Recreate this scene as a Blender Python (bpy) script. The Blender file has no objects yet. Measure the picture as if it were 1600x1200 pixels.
+===+
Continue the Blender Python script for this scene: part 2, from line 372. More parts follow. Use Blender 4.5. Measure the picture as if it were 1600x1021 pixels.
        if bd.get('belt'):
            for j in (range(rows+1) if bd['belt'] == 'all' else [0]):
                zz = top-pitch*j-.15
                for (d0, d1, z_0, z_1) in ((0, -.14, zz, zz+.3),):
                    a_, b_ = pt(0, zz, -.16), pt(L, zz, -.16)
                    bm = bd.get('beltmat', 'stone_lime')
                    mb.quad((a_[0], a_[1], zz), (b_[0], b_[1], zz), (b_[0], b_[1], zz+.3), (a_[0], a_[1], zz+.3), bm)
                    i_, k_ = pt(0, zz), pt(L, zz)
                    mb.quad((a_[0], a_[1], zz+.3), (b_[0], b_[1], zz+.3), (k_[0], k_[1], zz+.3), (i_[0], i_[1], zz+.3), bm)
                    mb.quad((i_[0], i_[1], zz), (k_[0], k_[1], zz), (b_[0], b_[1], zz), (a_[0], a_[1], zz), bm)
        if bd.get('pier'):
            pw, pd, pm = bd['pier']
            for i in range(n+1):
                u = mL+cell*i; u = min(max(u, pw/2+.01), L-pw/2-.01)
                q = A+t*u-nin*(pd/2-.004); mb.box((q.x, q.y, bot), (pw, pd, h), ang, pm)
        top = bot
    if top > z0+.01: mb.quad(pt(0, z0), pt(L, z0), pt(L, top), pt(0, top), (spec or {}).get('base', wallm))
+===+
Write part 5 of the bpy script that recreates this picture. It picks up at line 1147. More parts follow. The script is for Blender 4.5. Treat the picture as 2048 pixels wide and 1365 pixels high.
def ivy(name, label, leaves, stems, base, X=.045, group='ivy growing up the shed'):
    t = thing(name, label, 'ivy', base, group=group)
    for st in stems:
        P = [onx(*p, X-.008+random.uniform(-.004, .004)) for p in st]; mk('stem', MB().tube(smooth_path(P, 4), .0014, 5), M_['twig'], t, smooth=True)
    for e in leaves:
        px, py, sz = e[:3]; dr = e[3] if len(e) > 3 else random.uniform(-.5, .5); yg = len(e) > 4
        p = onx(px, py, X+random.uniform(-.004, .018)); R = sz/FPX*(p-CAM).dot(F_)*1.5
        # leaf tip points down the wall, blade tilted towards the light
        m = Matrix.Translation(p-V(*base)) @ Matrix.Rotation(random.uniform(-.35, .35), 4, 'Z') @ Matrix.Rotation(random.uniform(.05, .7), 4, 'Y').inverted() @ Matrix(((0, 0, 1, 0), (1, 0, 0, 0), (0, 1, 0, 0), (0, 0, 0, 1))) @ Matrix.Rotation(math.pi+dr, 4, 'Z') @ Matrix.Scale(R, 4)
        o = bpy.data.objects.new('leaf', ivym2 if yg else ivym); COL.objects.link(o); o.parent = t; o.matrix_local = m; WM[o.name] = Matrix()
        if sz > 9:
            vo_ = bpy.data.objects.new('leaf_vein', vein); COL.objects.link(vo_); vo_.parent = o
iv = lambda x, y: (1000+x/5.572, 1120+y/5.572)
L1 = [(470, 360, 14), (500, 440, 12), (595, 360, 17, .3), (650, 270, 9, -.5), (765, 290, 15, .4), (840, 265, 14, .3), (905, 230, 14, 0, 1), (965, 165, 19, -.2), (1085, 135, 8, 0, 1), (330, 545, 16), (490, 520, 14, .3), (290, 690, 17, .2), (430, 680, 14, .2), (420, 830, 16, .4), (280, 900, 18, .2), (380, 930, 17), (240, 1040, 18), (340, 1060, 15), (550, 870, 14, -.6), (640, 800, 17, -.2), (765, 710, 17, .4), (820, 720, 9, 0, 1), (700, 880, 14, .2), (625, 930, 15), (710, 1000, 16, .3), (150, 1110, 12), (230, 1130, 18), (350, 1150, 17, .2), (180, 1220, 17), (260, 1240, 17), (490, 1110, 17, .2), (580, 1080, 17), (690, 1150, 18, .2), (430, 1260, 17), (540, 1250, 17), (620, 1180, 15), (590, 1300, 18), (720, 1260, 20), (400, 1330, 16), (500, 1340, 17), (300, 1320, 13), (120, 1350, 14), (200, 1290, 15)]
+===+
AIM OF THE EXERCISE
Search the data above for the string "were" and copy each line that has it.

ANSWER TO THIS PROBLEM
Recreate this scene as a Blender Python (bpy) script. The Blender file has no objects yet. Measure the picture as if it were 1600x1200 pixels.
Continue the Blender Python script for this scene: part 2, from line 372. More parts follow. Use Blender 4.5. Measure the picture as if it were 1600x1021 pixels.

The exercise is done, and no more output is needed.